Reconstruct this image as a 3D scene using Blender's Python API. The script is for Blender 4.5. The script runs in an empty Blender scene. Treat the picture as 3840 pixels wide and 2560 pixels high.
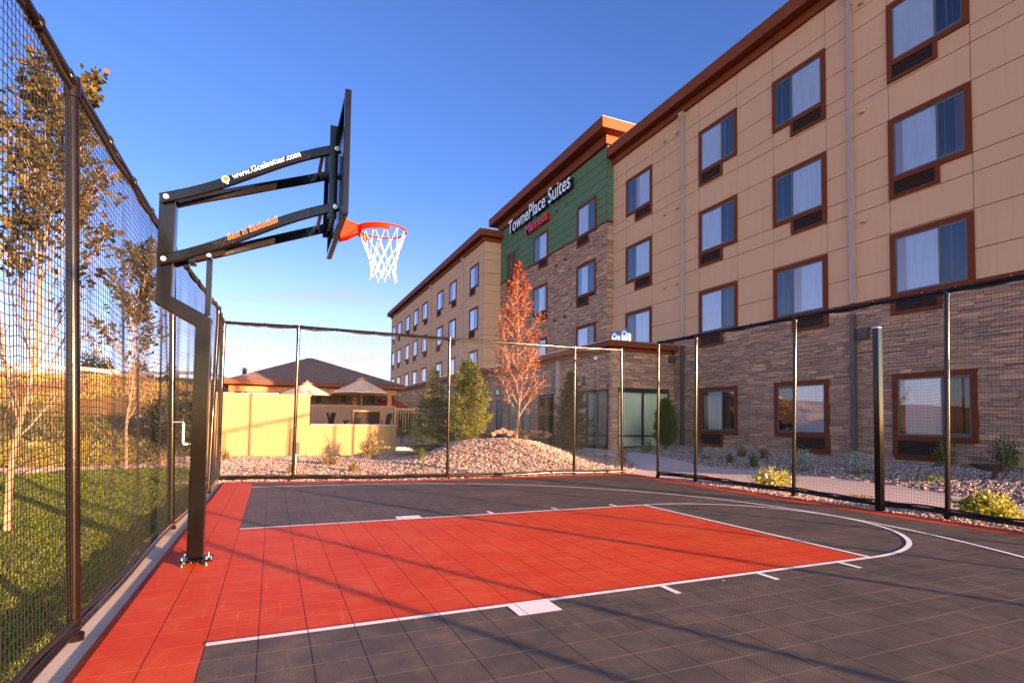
import bpy, bmesh, math, random
import numpy as np
from mathutils import Vector, Matrix
rng = np.random.default_rng(7)
random.seed(7)
S = bpy.context.scene
C = S.collection
PI = math.pi

# ------------------------------------------------------------------ camera model
CAM = np.array([0.6875, -3.5883, 1.2171])
YAW, PITCH, ROLL, FPX, PX, PY = 0.4311, 0.0464, 0.0114, 2162.5, 2017.7, 1482.0
_f = np.array([math.sin(YAW)*math.cos(PITCH), math.cos(YAW)*math.cos(PITCH), math.sin(PITCH)])
_r = np.array([math.cos(YAW), -math.sin(YAW), 0.0]); _u = np.cross(_r, _f)
_r, _u = _r*math.cos(ROLL)+_u*math.sin(ROLL), -_r*math.sin(ROLL)+_u*math.cos(ROLL)

def at(px, py, axis, val):
    """world point on the plane axis=val seen in the survey photo at px,py"""
    d = _r*(px-PX)/FPX - _u*(py-PY)/FPX + _f
    return CAM + d*((val-CAM[axis])/d[axis])

# ------------------------------------------------------------------ helpers
def tag(o, label=None, cat=None, group=None, kind=None):
    if label: o['label'] = label
    if cat: o['category'] = cat
    if group: o['group'] = group
    if kind: o['kind'] = kind
    return o

def thing(name, label, cat, loc=(0, 0, 0), group=None):
    o = bpy.data.objects.new(name, None); C.objects.link(o)
    o.location = loc
    o.empty_display_size = 0.2
    return tag(o, label, cat, group)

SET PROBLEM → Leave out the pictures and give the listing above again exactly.

ANSWER TO THE EXERCISE →
Reconstruct this image as a 3D scene using Blender's Python API. The script is for Blender 4.5. The script runs in an empty Blender scene. Treat the picture as 3840 pixels wide and 2560 pixels high.
import bpy, bmesh, math, random
import numpy as np
from mathutils import Vector, Matrix
rng = np.random.default_rng(7)
random.seed(7)
S = bpy.context.scene
C = S.collection
PI = math.pi

# ------------------------------------------------------------------ camera model
CAM = np.array([0.6875, -3.5883, 1.2171])
YAW, PITCH, ROLL, FPX, PX, PY = 0.4311, 0.0464, 0.0114, 2162.5, 2017.7, 1482.0
_f = np.array([math.sin(YAW)*math.cos(PITCH), math.cos(YAW)*math.cos(PITCH), math.sin(PITCH)])
_r = np.array([math.cos(YAW), -math.sin(YAW), 0.0]); _u = np.cross(_r, _f)
_r, _u = _r*math.cos(ROLL)+_u*math.sin(ROLL), -_r*math.sin(ROLL)+_u*math.cos(ROLL)

def at(px, py, axis, val):
    """world point on the plane axis=val seen in the survey photo at px,py"""
    d = _r*(px-PX)/FPX - _u*(py-PY)/FPX + _f
    return CAM + d*((val-CAM[axis])/d[axis])

# ------------------------------------------------------------------ helpers
def tag(o, label=None, cat=None, group=None, kind=None):
    if label: o['label'] = label
    if cat: o['category'] = cat
    if group: o['group'] = group
    if kind: o['kind'] = kind
    return o

def thing(name, label, cat, loc=(0, 0, 0), group=None):
    o = bpy.data.objects.new(name, None); C.objects.link(o)
    o.location = loc
    o.empty_display_size = 0.2
    return tag(o, label, cat, group)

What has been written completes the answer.